I recently had a chance to "help" a friend whose kitchen-windowsill Aloe Vera plant had vastly outgrown its tiny pot and sent up three daughter plants to
boot. I took some pots to their house, raked up some wonderful soil from under their ten-year accumulation of leaves by the side of their house, and repotted the the mother plant while setting the three daughter plants in their own pots. In the end my friend only wanted one of the daughter plants because the mother was "too big for my kitchen now". So I came away with one ancient plant, two young plants ... and at least a dozen huge leaves that we trimmed from the mother plant so that it would fit sensibly in the larger-but-not-ridiculously-large pot we put it in.
In my climate Aloe Vera must necessarily be a house plant, which I want for its first-aid pain-relief properties on minor burns. I don't have much room for houseplants, and one small Aloe Vera will do. But my sister wants the big one, so it has a home. And I am wondering whether it's possible to
root all these extra leaves now that I've let them dry and become calloused on the cut ends. I'm sure I could find a good home for extra plants if I had them.
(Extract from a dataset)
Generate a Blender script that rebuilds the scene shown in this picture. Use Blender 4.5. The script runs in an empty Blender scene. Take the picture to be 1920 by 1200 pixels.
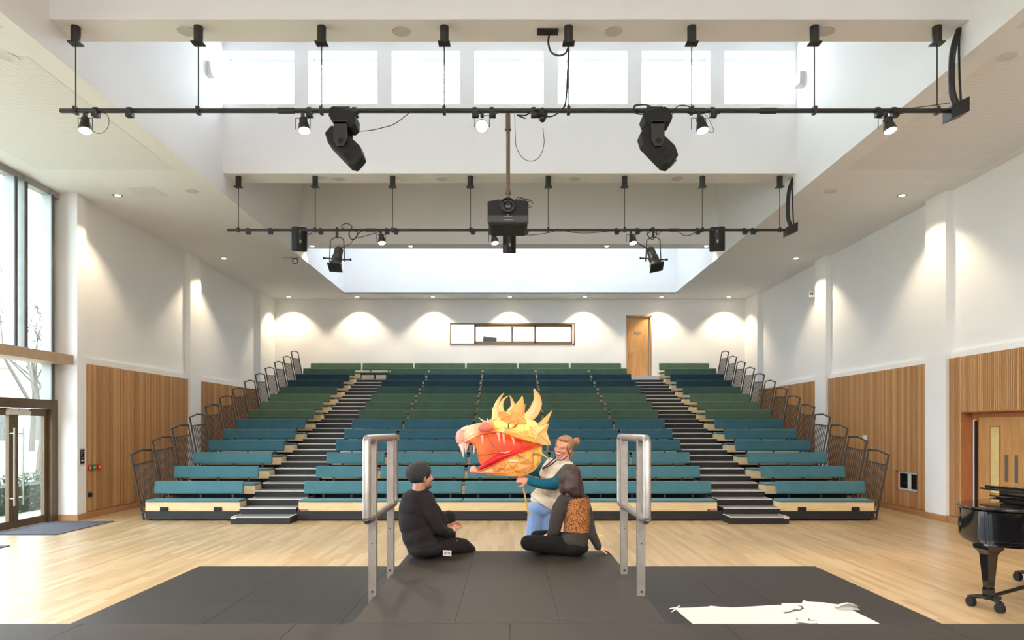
import bpy, bmesh, math, random
from mathutils import Vector, Matrix, Euler, Quaternion

random.seed(7)
C = bpy.context.scene.collection
SC = bpy.context.scene
F = 1280.0                      # focal length in pixels of the 1920 wide frame (24 mm shift lens)
CX, CY, CAMZ = 956.0, 802.0, 1.8

# ------------------------------------------------------------------ camera
cam_data = bpy.data.cameras.new('camera'); cam = bpy.data.objects.new('camera', cam_data); C.objects.link(cam)
cam.location = (0, 0, CAMZ); cam.rotation_euler = (math.radians(90), 0, 0)
cam_data.sensor_width = 36; cam_data.lens = 36 * F / 1920
cam_data.shift_x = (960 - CX) / 1920; cam_data.shift_y = (CY - 600) / 1920
cam_data.clip_start = 0.05; cam_data.clip_end = 300
SC.camera = cam

# ------------------------------------------------------------------ world and exposure
wld = bpy.data.worlds.new('overcast_sky'); SC.world = wld; wld.use_nodes = True
bg = wld.node_tree.nodes['Background']; bg.inputs[0].default_value = (0.84, 0.92, 1.0, 1); bg.inputs[1].default_value = 8.3
SC.view_settings.view_transform = 'Standard'; SC.view_settings.look = 'None'
SC.view_settings.exposure = 1.32; SC.view_settings.gamma = 1.0
try: SC.view_settings.use_curve_mapping = False
except Exception: pass
cy = SC.cycles
cy.use_denoising = True
try: cy.denoiser = 'OPENIMAGEDENOISE'
except Exception: pass
cy.max_bounces = 10; cy.diffuse_bounces = 6; cy.glossy_bounces = 4; cy.transmission_bounces = 6
cy.transparent_max_bounces = 12; cy.sample_clamp_indirect = 6.0; cy.caustics_reflective = False; cy.caustics_refractive = False

WARM = (1.0, 0.80, 0.54)
def lamp(name, kind, loc, energy, color, rot=(0, 0, 0), **kw):
    d = bpy.data.lights.new(name, kind); d.energy = energy; d.color = color
    for k, v in kw.items(): setattr(d, k, v)
    o = bpy.data.objects.new(name, d); C.objects.link(o); o.location = loc; o.rotation_euler = rot
    return o
def portal(name, loc, rot, sx, sy):
    o = lamp(name, 'AREA', loc, 1, (1, 1, 1), rot, shape='RECTANGLE', size=sx, size_y=sy)
    o.data.cycles.is_portal = True
    return o
# daylight portals in the real window openings
portal('portal_glazing', (-8.93, 8.1, 3.2), (0, math.radians(-90), 0), 6.2, 10.2)
portal('portal_clerestory', (0, 13.62, 8.57), (math.radians(-90), 0, 0), 11.0, 1.1)
portal('portal_rooflight', (0, 20.8, 8.75), (0, 0, 0), 10.2, 3.0)
# downlights (the lamps that light the walls): x, y, z of each fitting
DOWN = [(x, 23.7, 6.34) for x in (-7.68, -5.3, -2.67, 0.0, 2.61, 5.26, 7.60)]
DOWN += [(s * 7.67, y, 6.34) for y in (18.3, 13.35, 8.4, 3.4) for s in (-1, 1)]
BEAM_DOWN = [(x, 18.53, 6.73) for x in (-5.37, -2.69, 2.63, 5.34)]
for (x, y, z) in DOWN:
    lamp('downlight_lamp', 'SPOT', (x, y, z - 0.035), 98, WARM, spot_size=math.radians(106), spot_blend=0.5, shadow_soft_size=0.04)
for (x, y, z) in BEAM_DOWN:
    lamp('downlight_lamp', 'SPOT', (x, y, z - 0.035), 60, WARM, spot_size=math.radians(90), spot_blend=0.3, shadow_soft_size=0.04)
# unseen fill lamps, added behind the camera and in the front bay to lift the hall
for x in (-3.6, 0, 3.6):
    lamp('fill_lamp', 'AREA', (x, -1.6, 6.25), 230, (1, 0.93, 0.86), shape='DISK', size=1.2)
    lamp('fill_lamp', 'AREA', (x, 5.2, 8.2), 8, (1, 0.92, 0.82), shape='DISK', size=1.2)
lamp('control_room_lamp', 'AREA', (0.1, 25.6, 6.3), 130, (0.95, 0.98, 1), shape='RECTANGLE', size=3.6, size_y=0.8)

# ------------------------------------------------------------------ pixel helpers (photo pixel + distance -> point)
def W(px, py, D): return Vector(((px - CX) * D / F, D, CAMZ - (py - CY) * D / F))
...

I've consulted the internet. Ten zillion sites say you can't root cut aloe vera leaves at all. Another fifteen zillion sites says you can just bury the calloused leaves about 1/3 of their length in dry, only-faintly-damp soil and they will root. Maybe two zillion sites suggest that rooting hormone will help. And NOBODY that I found was showing any pictures of the process or of successful Aloe Vera plants started that way.
I need first-hand reports. Have you done it? Did you see your friend do it? Do you know a site on the internet that says it can be done in a voice persuasively suggesting that the person talking actually did it, as opposed to reading that it could be done somewhere else on the internet?
Let me know what you know, please. Thanks!